Lincoln Assassination

Actor John Wilkes Booth succeeded in his deranged mission of assassinating President Abraham Lincoln near the end of the Civil War,  on April 14th 1865, but several other conspirators were not so successful – and were hanged because of it.

On July 7, 1865, four conspirators – Lewis Powell, David Herold, George Atzerodt, and Mary Surratt – were hanged by the neck at Fort McNair in Washington D.C at  approximately 1.25pm.  Their deaths were a culmination of a nation ravaged by war, bitter conflict, and the death of   Abraham Lincoln.  

Powell's part in the conspiracy involved the attacking of Secretary of State, William Seward.  Whilst he failed to kill anyone, he seriously injured several people on that terrible night.  He later confessed that as soon as he had perpretrated his terrible crime, he fled repentant and horrified at what he'd done.

The trial lasted for about seven weeks, with 366 witnesses testifying.  Lewis Powell, along with each prisoner, who was found guilty by the Military Commission, were lead out to the gallows in the prison yard with shackles around their wrists and ankles on the 100-degree  heat.

Powell was 21 at his time of death and described in an 1890 publication as ‘the stalwart, brutal, simple-minded boy from Florida.’  He was anything but, as history and the dedication of historians, would discover.

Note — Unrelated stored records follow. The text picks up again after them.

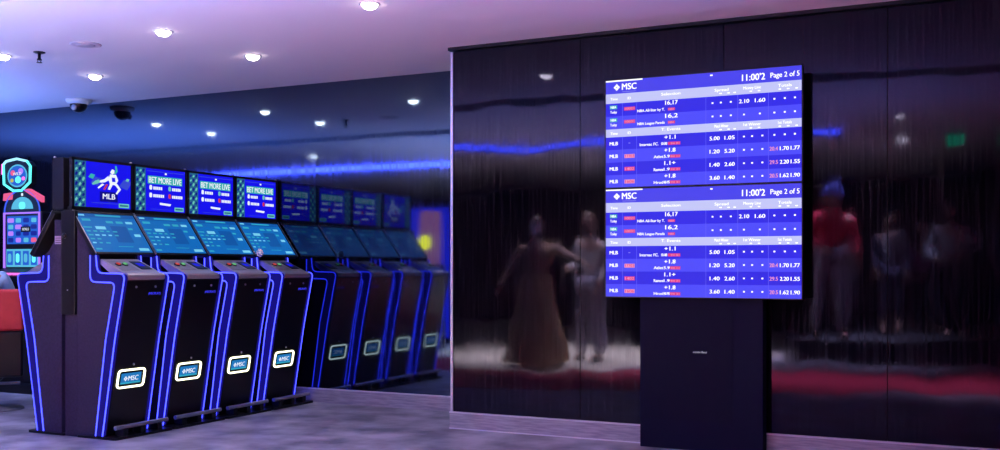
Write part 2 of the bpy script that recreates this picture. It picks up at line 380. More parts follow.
def touch_graphics(b, W, H, M, seed):
    rnd = random.Random(seed)
    b.rect(-W/2, -H/2, W/2, H/2, M_cy, 0, M)
    b.rect(-W/2, .40*H, W/2, H/2, M_cy2, .0003, M)
    b.rect(-.18*W, .435*H, .26*W, .475*H, M_cyt, .0006, M)
    b.rect(-.46*W, .43*H, -.36*W, .47*H, M_cyl, .0006, M); b.rect(-.44*W, .30*H, -.30*W, .36*H, M_cyt, .0006, M)
    for k in range(3): b.rect(-.05*W+.17*k*W, .26*H, .07*W+.17*k*W, .32*H, M_cyl if k == 2 else M_cyt, .0006, M)
    b.rect(-.28*W, .09*H, -.11*W, .17*H, M_cyl, .0006, M)
    b.rect(-.48*W, .12*H, -.34*W, .15*H, M_cyt, .0006, M)
    b.rect(.28*W, .10*H, .36*W, .15*H, M_cyt, .0006, M); b.rect(.33*W, -.08*H, .44*W, -.01*H, M_cyl, .0006, M)
    b.rect(-.02*W, .19*H, .26*W, -.24*H, M_cy2, .0003, M)
    for r in range(4):
        for k in range(5):
            if rnd.random() < 0.8:
                x = (-.46+.11*k)*W; y = (.02-.10*r)*H
                b.rect(x, y, x+(.05+.03*rnd.random())*W, y+.035*H, M_cyl if rnd.random() < .25 else M_cyt, .0006, M)
    b.rect(-.06*W, -.36*H, .20*W, -.345*H, M_cyt, .0006, M)
    b.rect(.28*W, -.45*H, .46*W, -.38*H, M_cyl, .0006, M); b.rect(-.46*W, -.44*H, -.36*W, -.40*H, M_cyt, .0006, M)

def face_mat(o, n, right):
    """matrix with X=right, Z=n, origin o"""
    n = Vector(n).normalized(); r = Vector(right).normalized(); u = n.cross(r)
    M = Matrix(((r.x, u.x, n.x, o[0]), (r.y, u.y, n.y, o[1]), (r.z, u.z, n.z, o[2]), (0, 0, 0, 1))); return M

def kiosk(x, y, rz, label, kind='bet', shift=0.0, seed=1, yoff=0.0):
    t = root('betting_kiosk', (x, y, 0), label, 'betting kiosk', rz, 'betting kiosks')
    PW = 0.595; yl, yr = yoff, yoff+0.435
    b = MB(); pl = rrect(0.262, PW/2-.002, 0.40, PW-.01, 0.03)
    pl = [(max(p[0], .075), p[1]) for p in pl]
    n = len(pl); b.add([(p[0], p[1], 0.0) for p in pl]+[(p[0], p[1], 0.018) for p in pl],
        [tuple(range(n, 2*n)), tuple(range(n-1,-1,-1))]+[(k,(k+1)%n,n+(k+1)%n,n+k) for k in range(n)], M_black); b.build('base_plate', t)
    rl = None
    b = MB(); b.tube([(.432, .03, .085), (.432, .545, .085)], .0165, M_rail, 14); rl = b.build('foot_rail', t)
    for yy in (.12, .29, .46):
        b = MB(); b.bbox((.36, yy-.025, .016), (.445, yy+.025, .075), M_black, .006); b.build('rail_bracket', rl)
    # side panels
    prof = [(.085, .02), (.085, 1.54), (.215, 1.375)] + list(S2) 
    for k, (ya, yb) in enumerate(((yl, yl+.035), (yr-.035, yr))):
        yo = ya if k == 0 else yb; sg = -1 if k == 0 else 1
        b = MB(); b.prism(prof[::-1], ya, yb, M_panel); sp = b.build('side_panel', t)
        b = MB()
        L1, L2 = S1, S2
        poly = [(p[0], p[1]) for p in L2] + [(p[0], p[1]) for p in L1[::-1]]
        m_ = len(L2); vs = []; fs = []
        for i in range(min(len(L1), len(L2))):
            vs += [(L1[i][0], yo+sg*.0015, L1[i][1]), (L2[i][0], yo+sg*.0015, L2[i][1]), (L2[i][0]+.0015, yo+sg*.0015, L2[i][1]), (L2[i][0]+.0015, (ya+yb)/2-sg*.014, L2[i][1])]
        for i in range(min(len(L1), len(L2))-1):
            o = 4*i
            fs += [(o, o+1, o+5, o+4), (o+2, o+3, o+7, o+6)]
        b.add(vs, fs, M_band); b.build('led_glow_band', sp)  # glowing band in place of LED light falling on the panel
        b = MB(); ledstrip(b, S1, yo+sg*.002, .0052); b.build('led_strip', sp)
        b = MB(); ledstrip(b, [(p[0]+.002, p[1]) for p in S2], yo, .0052); b.build('led_strip', sp)
    # inner cabinet
    b = MB(); b.prism([(.08, .02), (.08, 1.53), (.20, 1.37), (.25, 1.30), (.27, 1.20), (.53, 1.16), (.44, .72), (.325, .02)][::-1], yl+.036, yr-.036, M_black); b.build('cabinet', t)
    # front door with lock, maker's mark and badge
    fx = lambda z: .325 + (.535-.325)*(z-.03)/(1.155-.03) + .0
    P0 = Vector((.330, (yl+yr)/2, .03)); P1 = Vector((.540, (yl+yr)/2, 1.150))
    up = (P1-P0).normalized(); nn = Vector((0, 1, 0)).cross(up)
    if nn.x < 0: nn = -nn
    Hd = (P1-P0).length
    FM = face_mat(P0, nn, (0, 1, 0)); W = yr-yl-.074
    b = MB(FM); b.bbox((-W/2, 0, -.012), (W/2, Hd, .004), M_blackg, .003); dr = b.build('front_door', t)
    for xx, yy in ((-.09, Hd-.045), (.10, Hd-.045), (-.01, .515)):
        b = MB(FM); b.lathe([(.009, .004), (.009, .009), (0, .010)], M_rail, 12, M=Matrix.Translation((xx, yy, 0))); b.build('lock', dr)
    b = MB(FM)
    b.text('(MSCPLAY)', 0.0, Hd-.105, .018, glow('mark_blue', rgb(60, 60, 255), 1.1), w=.12, bold=.03, d=.004, M=Matrix.Translation((.04, 0, 0))); b.build('maker_mark', dr)
    bc = (-.018, .41)
    # glowing frame of the badge
    o1, o2 = rrect(bc[0], bc[1], .268, .142, .030), rrect(bc[0], bc[1], .244, .118, .020)
    n = len(o1); b = MB(FM)
    b.add([(p[0], p[1], .004) for p in o1]+[(p[0], p[1], .013) for p in o1]+[(p[0], p[1], .013) for p in o2]+[(p[0], p[1], .004) for p in o2],
          [(k+j*n, (k+1)%n+j*n, (k+1)%n+(j+1)*n, k+(j+1)*n) for k in range(n) for j in range(3)], M_cream)
    bf = b.build('badge_frame', dr)
    b = MB(FM @ Matrix.Translation((bc[0], bc[1], .0)))
    b.rect(-.098, -.040, .098, .040, M_badge, .006)
    b.rect(-.098, -.040, .098, -.028, M_cyt, .0064)
    front_logo(b, -.052, 0, .038, M_white, d=.007)
    b.text('MSC', -.028, -.017, .036, M_white, w=.098, bold=.03, d=.007); b.build('badge_display', dr)
    # deck
    D0 = Vector((.282, (yl+yr)/2, 1.305)); D1 = Vector((.500, (yl+yr)/2, 1.212))
    dn = (D1-D0).normalized(); nz = Vector((0, 1, 0)).cross(-dn)
    if nz.z < 0: nz = -nz
    DM = face_mat((D0+D1)/2, nz, (0, 1, 0)); Ld = (D1-D0).length
    b = MB(); b.prism([(.275, 1.27), (.275, 1.305), (.282, 1.308), (.498, 1.213), (.535, 1.205), (.552, 1.190), (.552, 1.165), (.54, 1.155), (.45, 1.155)][::-1], yl+.037, yr-.037, M_silver)
    dk = b.build('control_deck', t)
    b = MB(DM); b.bbox((-.16, -.085, .0), (.01, .085, .004), mat('deck_plate', (.34, .31, .31, 1), .4, .5), .002); b.build('button_plate', dk)
    for k, (cx, cy, mc, nm) in enumerate(((-.115, .01, M_scrr, 'red'), (-.05, .01, M_scrg, 'green'))):
        b = MB(DM); b.lathe([(.024, .004), (.024, .010), (.02, .012)], M_black, 18, M=Matrix.Translation((cx, cy, 0)))
        b.lathe([(.018, .010), (.016, .018), (0, .020)], glow('btn_'+nm, (1, .10, .08, 1) if nm == 'red' else (.25, .9, .35, 1), .55), 18, M=Matrix.Translation((cx, cy, 0))); ob = b.build('button', dk)
        ob['label'] = 'lit %s button' % nm
    b = MB(DM); b.bbox((.045, -.07, .0), (.155, .075, .006), M_blackg, .003); b.rect(.07, -.02, .13, .035, M_scrb, .0065); b.build('card_reader', dk)
    # slanted touch screen
    A = Vector((.030+shift, PW/2, 1.668)); B = Vector((.268+shift, PW/2, 1.345))
    d = (A-B).normalized(); n2 = Vector((0, 1, 0)).cross(d)
    if n2.x < 0: n2 = -n2
    TM = face_mat((A+B)/2, n2, (0, 1, 0)); H = (A-B).length
    b = MB(TM); b.bbox((-PW/2, -H/2, -.035), (PW/2, H/2, -.004), M_black, .004)
    for sx in (-1, 1): b.box((sx*PW/2-(.012 if sx > 0 else 0), -H/2, -.004), (sx*PW/2+(.012 if sx < 0 else 0), H/2, .004), M_black)
    b.box((-PW/2, -H/2, -.004), (PW/2, -H/2+.018, .004), M_black); b.box((-PW/2, H/2-.02, -.004), (PW/2, H/2, .004), M_black)
    ts = b.build('touch_screen', t)
    b = MB(TM); touch_graphics(b, PW-.026, H-.04, Matrix.Translation((0, 0, -.002)), seed); b.build('display', ts)
    for ex in (-PW/2, PW/2-.005): b = MB(TM); b.box((ex, -H/2, .004), (ex+.005, H/2, .008), M_rail); b.build('edge_trim', ts)
    # upper monitor
    xf = .030 + shift
    UM = face_mat((xf, PW/2, 1.870), (1, 0, 0), (0, 1, 0)); UH = .385
    b = MB(UM); b.bbox((-PW/2, -UH/2, -.030-shift*.55), (PW/2, UH/2, -.006), M_black, .004)
    for sx in (-1, 1): b.box((sx*PW/2-(.020 if sx > 0 else 0), -UH/2, -.006), (sx*PW/2+(.020 if sx < 0 else 0), UH/2, .004), M_black)
    b.box((-PW/2, -UH/2, -.006), (PW/2, -UH/2+.022, .004), M_black); b.box((-PW/2, UH/2-.018, -.006), (PW/2, UH/2, .004), M_black)
    mo = b.build('monitor', t)
    b = MB(UM); upper_graphics(b, PW-.042, UH-.042, Matrix.Translation((0, .002, -.003)), kind); b.build('display', mo)
    b = MB(UM); b.lathe([(.010, 0), (.010, .014), (0, .018)], M_rail, 12, M=Matrix.Translation((PW/2-.012, UH/2-.004, -.01)) @ Matrix.Rotation(-PI/2, 4, 'X')); b.build('camera_knob', mo)
    # neck behind both screens
    b = MB(); b.box((.012, .03, 1.56), (.03+shift*.5, PW-.03, 1.70), M_black); b.build('screen_mount', t)
    return t
KX = -6.235; KY = 5.53; KP = 0.601
names = ['first betting kiosk at the near end of the row, player picture on its upper screen',
         'second betting kiosk from the near end, beside the one showing a player',
         'third betting kiosk from the near end, one before the wall-side kiosk',
         'fourth betting kiosk touching the back wall, paper scrap on its touch screen']
for i in range(4):
    kiosk(KX, KY + i*KP, 0, names[i], 'player' if i == 0 else 'bet', seed=11)
bk = kiosk(KX+.010, KY + .595, PI, 'betting kiosk on the far side of the row, seen from its end, facing left', 'bet', shift=.15, seed=5, yoff=.16)
b = MB(); b.box((.085, .5948, 1.42), (.155, .5965, 1.48), mat('notice_paper', (.35, .28, .42, 1), .6))
for k in range(3): b.box((.092, .5965, 1.43+.016*k), (.148, .5968, 1.435+.016*k), M_dark)
b.box((.02, .58, 1.40), (.16, .5948, 1.60), M_panel)
b.build('notice_sticker', bk)
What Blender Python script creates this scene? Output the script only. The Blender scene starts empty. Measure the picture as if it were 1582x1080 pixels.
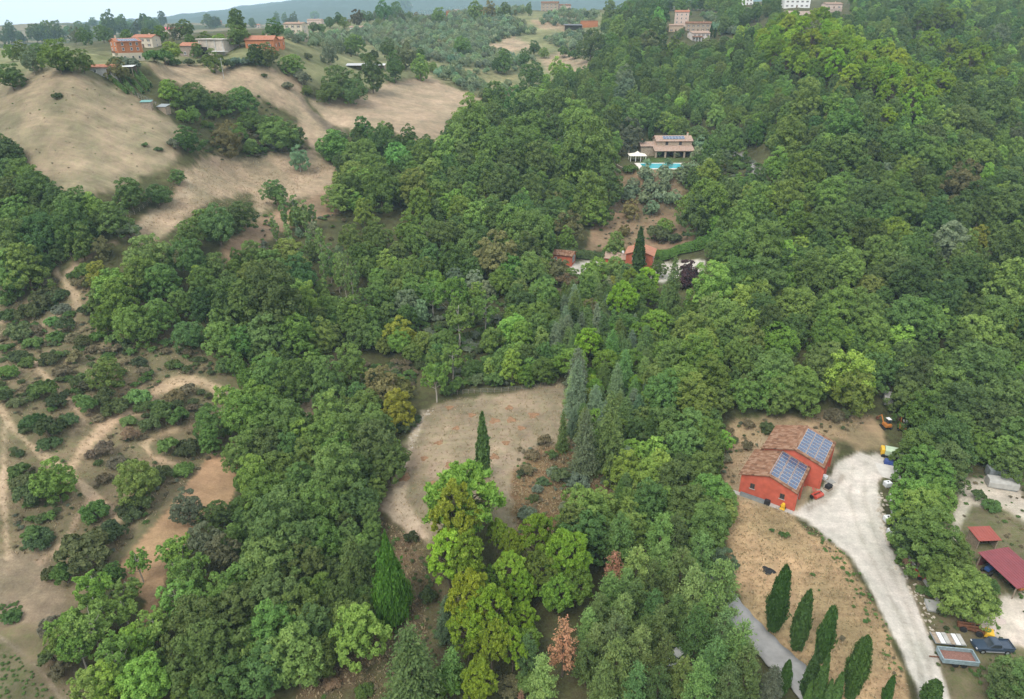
import bpy, math, random
import numpy as np
from mathutils import Matrix, Vector

# ------------------------------------------------------------------ camera, sky, sun, exposure
SC = bpy.context.scene
F, PITCH, H = 1055.0, math.radians(25.8), 80.0          # focal length in photo pixels, downward tilt, flying height
W0, H0 = 1582.0, 1080.0
cam_d = bpy.data.cameras.new('camera')
cam_d.sensor_fit = 'HORIZONTAL'; cam_d.sensor_width = 36.0; cam_d.lens = 36.0 * F / W0
cam_d.clip_start = 0.5; cam_d.clip_end = 30000
cam = bpy.data.objects.new('camera', cam_d); SC.collection.objects.link(cam)
cam.location = (0, 0, H); cam.rotation_euler = (math.pi / 2 - PITCH, 0, 0)
SC.camera = cam
SUN_EL, SUN_AZ = 52.0, 215.0        # high, behind the camera and a little to its left
world = bpy.data.worlds.new('World'); SC.world = world; world.use_nodes = True
wn, wl = world.node_tree.nodes, world.node_tree.links
wn.clear()
w_out = wn.new('ShaderNodeOutputWorld'); w_bg = wn.new('ShaderNodeBackground')
w_sky = wn.new('ShaderNodeTexSky'); w_sky.sky_type = 'NISHITA'; w_sky.sun_disc = False
w_sky.sun_elevation = math.radians(SUN_EL); w_sky.sun_rotation = math.radians(SUN_AZ)
w_sky.air_density = 1.0; w_sky.dust_density = 2.0; w_sky.altitude = 300
w_tc = wn.new('ShaderNodeTexCoord')
w_no = wn.new('ShaderNodeTexNoise'); w_no.inputs['Scale'].default_value = 2.6; w_no.inputs['Detail'].default_value = 6
w_mp = wn.new('ShaderNodeMapping'); w_mp.inputs['Scale'].default_value = (1, 1, 3.2)
w_rp = wn.new('ShaderNodeMapRange'); w_rp.inputs['From Min'].default_value = 0.25; w_rp.inputs['From Max'].default_value = 0.75
w_rp.inputs['To Min'].default_value = 0.82; w_rp.inputs['To Max'].default_value = 0.99
w_mix = wn.new('ShaderNodeMix'); w_mix.data_type = 'RGBA'
w_mix.inputs['B'].default_value = (9.0, 9.2, 9.6, 1)     # even white cloud cover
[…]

Surratt, meanwhile, was in a terrible state, insisting her innocence with her attorneys trying in vain to save their client’s life right up until the last minute. According to reporters who witnessed the executions, Atzerodt’s last words were: ‘May we meet in another world.’

Photographer, Alexander Gardner’s pictures capture the grisly events of that hot July afternoon, photographing in some detail  the empty scaffold with reporters and soldiers in the background waiting for the executions to commence.

Then, Chief Executioner Christian Rath, along with the condemned, can be seen walking on the platform, and all but Herold are seated.

After prayers were read to them by ministers, the ropes were set around their necks, and hoods were fitted around the prisoners’ heads.

Gardner captures the moment just after the prisoners are dropped from the gallows. Around 1,000 onlookers watched for 25 minutes or so as the four conspirators hanged to death.

Powell, due no doubt to his youth, constitution and strong, muscular neck, suffered the most.  It took him nearly 5 minutes to strangle and his struggles and gasps for breath affected his Minister and Spiritual Advisor,   Reverend Abram Dunn Gillette, so badly that he suffered  sleepless nights for months.

The lifeless bodies were then cut down, put in cheap pine boxes, and buried in shallow graves next to the execution site.


Here Powell is seated wearing a straw hat to protect his head from the searing sunshine.  His hands are manacled behind him and he is looking upwards to the sky.  
Reports stated that he looked often at the blue sky and clouds as though in contemplation of his fate or perhaps in remembrance of his family so far away in Florida.